Given information ::
━━━━━━━━━━━━━━━━━━━━━━━━━━━━━━
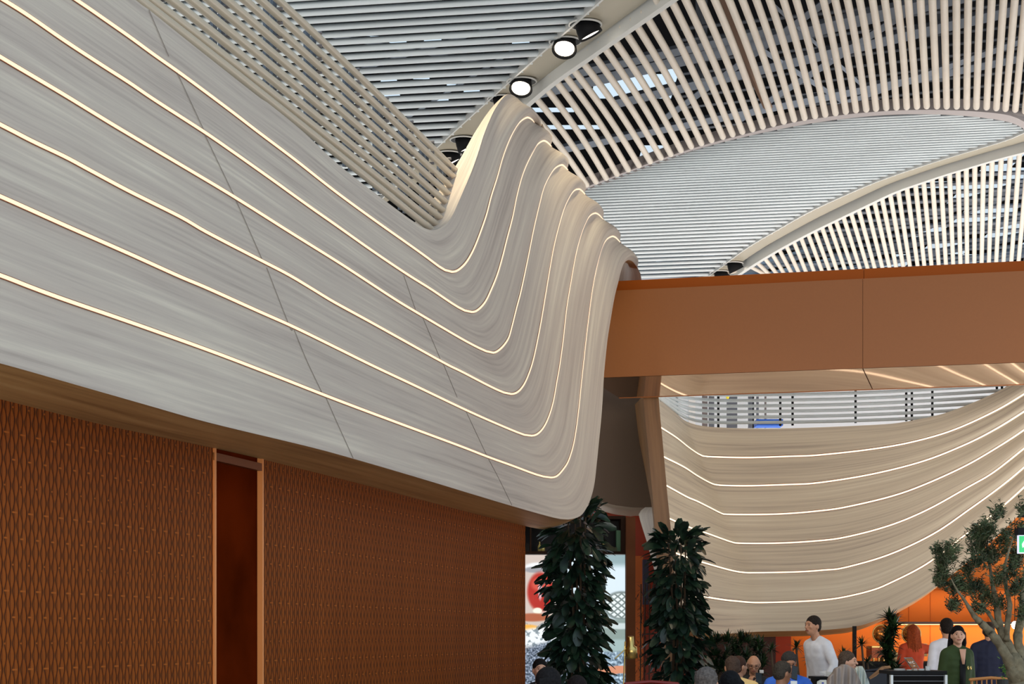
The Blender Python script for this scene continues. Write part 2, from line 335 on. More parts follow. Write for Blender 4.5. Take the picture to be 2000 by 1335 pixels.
━━━━━━━━━━━━━━━━━━━━━━━━━━━━━━
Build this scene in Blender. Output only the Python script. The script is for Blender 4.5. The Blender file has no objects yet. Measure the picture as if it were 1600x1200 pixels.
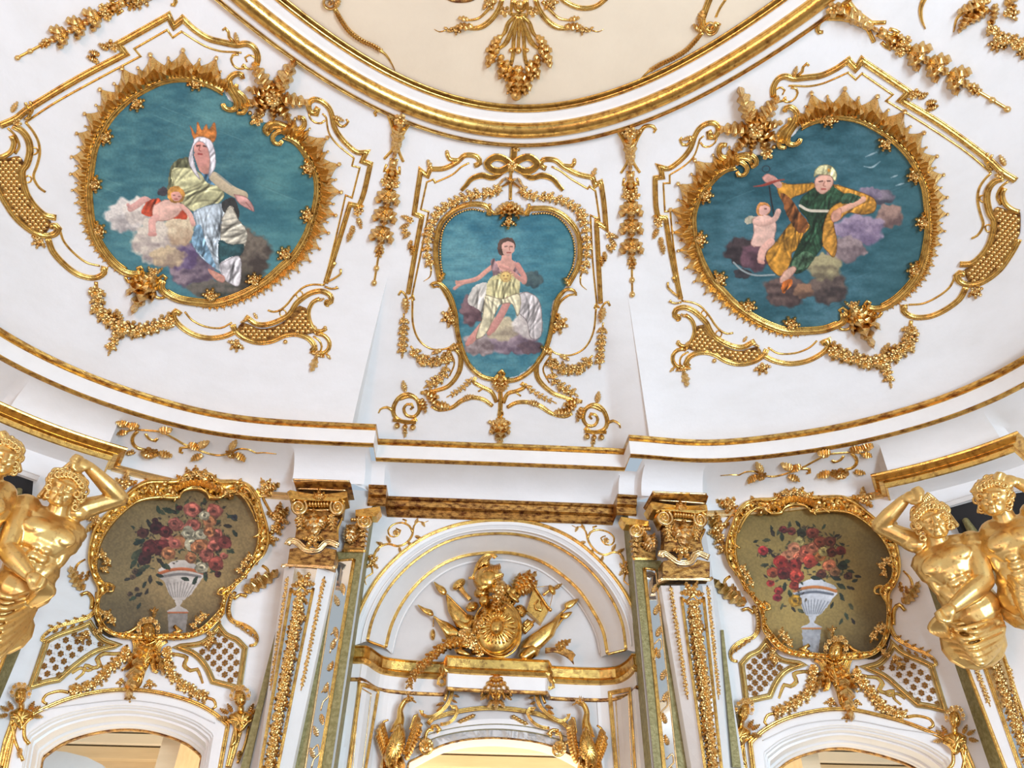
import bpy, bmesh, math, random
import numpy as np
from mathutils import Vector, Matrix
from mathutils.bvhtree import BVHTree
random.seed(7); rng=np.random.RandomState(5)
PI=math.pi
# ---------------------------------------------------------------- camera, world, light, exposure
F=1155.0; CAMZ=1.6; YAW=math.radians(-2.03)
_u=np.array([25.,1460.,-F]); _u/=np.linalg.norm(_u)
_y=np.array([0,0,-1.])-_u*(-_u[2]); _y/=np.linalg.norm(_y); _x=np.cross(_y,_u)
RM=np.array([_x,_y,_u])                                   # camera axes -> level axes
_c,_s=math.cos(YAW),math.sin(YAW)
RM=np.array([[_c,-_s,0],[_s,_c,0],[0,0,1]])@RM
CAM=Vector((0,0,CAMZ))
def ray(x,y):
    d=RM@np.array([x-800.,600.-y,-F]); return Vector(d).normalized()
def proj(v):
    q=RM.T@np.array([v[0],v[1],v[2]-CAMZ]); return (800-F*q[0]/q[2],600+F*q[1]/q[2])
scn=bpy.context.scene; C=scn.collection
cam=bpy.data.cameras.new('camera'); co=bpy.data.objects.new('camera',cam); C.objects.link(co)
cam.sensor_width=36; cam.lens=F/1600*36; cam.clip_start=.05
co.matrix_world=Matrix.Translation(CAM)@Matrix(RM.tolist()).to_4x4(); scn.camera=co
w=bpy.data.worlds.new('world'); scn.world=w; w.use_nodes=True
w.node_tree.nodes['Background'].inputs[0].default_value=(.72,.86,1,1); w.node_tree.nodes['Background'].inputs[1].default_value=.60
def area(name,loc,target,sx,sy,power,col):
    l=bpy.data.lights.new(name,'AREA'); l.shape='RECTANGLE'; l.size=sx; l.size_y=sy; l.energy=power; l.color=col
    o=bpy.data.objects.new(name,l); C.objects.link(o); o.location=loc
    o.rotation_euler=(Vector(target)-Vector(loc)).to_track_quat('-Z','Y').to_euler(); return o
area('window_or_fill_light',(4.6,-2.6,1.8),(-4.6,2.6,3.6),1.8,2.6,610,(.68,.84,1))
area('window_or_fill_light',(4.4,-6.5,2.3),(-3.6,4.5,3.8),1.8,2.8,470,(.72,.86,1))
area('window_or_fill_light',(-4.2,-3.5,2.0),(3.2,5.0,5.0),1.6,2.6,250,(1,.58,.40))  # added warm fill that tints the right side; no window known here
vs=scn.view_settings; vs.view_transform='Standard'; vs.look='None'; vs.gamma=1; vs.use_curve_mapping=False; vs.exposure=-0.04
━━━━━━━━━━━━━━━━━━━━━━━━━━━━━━
Without the pictures, write out exactly the lines from the one that has "Build this scene" down to the one that has "vs.gamma=1; vs.use_curve_mapping=False; vs.exposure=-0.04", both included.

Build this scene in Blender. Output only the Python script. The script is for Blender 4.5. The Blender file has no objects yet. Measure the picture as if it were 1600x1200 pixels.
import bpy, bmesh, math, random
import numpy as np
from mathutils import Vector, Matrix
from mathutils.bvhtree import BVHTree
random.seed(7); rng=np.random.RandomState(5)
PI=math.pi
# ---------------------------------------------------------------- camera, world, light, exposure
F=1155.0; CAMZ=1.6; YAW=math.radians(-2.03)
_u=np.array([25.,1460.,-F]); _u/=np.linalg.norm(_u)
_y=np.array([0,0,-1.])-_u*(-_u[2]); _y/=np.linalg.norm(_y); _x=np.cross(_y,_u)
RM=np.array([_x,_y,_u])                                   # camera axes -> level axes
_c,_s=math.cos(YAW),math.sin(YAW)
RM=np.array([[_c,-_s,0],[_s,_c,0],[0,0,1]])@RM
CAM=Vector((0,0,CAMZ))
def ray(x,y):
    d=RM@np.array([x-800.,600.-y,-F]); return Vector(d).normalized()
def proj(v):
    q=RM.T@np.array([v[0],v[1],v[2]-CAMZ]); return (800-F*q[0]/q[2],600+F*q[1]/q[2])
scn=bpy.context.scene; C=scn.collection
cam=bpy.data.cameras.new('camera'); co=bpy.data.objects.new('camera',cam); C.objects.link(co)
cam.sensor_width=36; cam.lens=F/1600*36; cam.clip_start=.05
co.matrix_world=Matrix.Translation(CAM)@Matrix(RM.tolist()).to_4x4(); scn.camera=co
w=bpy.data.worlds.new('world'); scn.world=w; w.use_nodes=True
w.node_tree.nodes['Background'].inputs[0].default_value=(.72,.86,1,1); w.node_tree.nodes['Background'].inputs[1].default_value=.60
def area(name,loc,target,sx,sy,power,col):
    l=bpy.data.lights.new(name,'AREA'); l.shape='RECTANGLE'; l.size=sx; l.size_y=sy; l.energy=power; l.color=col
    o=bpy.data.objects.new(name,l); C.objects.link(o); o.location=loc
    o.rotation_euler=(Vector(target)-Vector(loc)).to_track_quat('-Z','Y').to_euler(); return o
area('window_or_fill_light',(4.6,-2.6,1.8),(-4.6,2.6,3.6),1.8,2.6,610,(.68,.84,1))
area('window_or_fill_light',(4.4,-6.5,2.3),(-3.6,4.5,3.8),1.8,2.8,470,(.72,.86,1))
area('window_or_fill_light',(-4.2,-3.5,2.0),(3.2,5.0,5.0),1.6,2.6,250,(1,.58,.40))  # added warm fill that tints the right side; no window known here
vs=scn.view_settings; vs.view_transform='Standard'; vs.look='None'; vs.gamma=1; vs.use_curve_mapping=False; vs.exposure=-0.04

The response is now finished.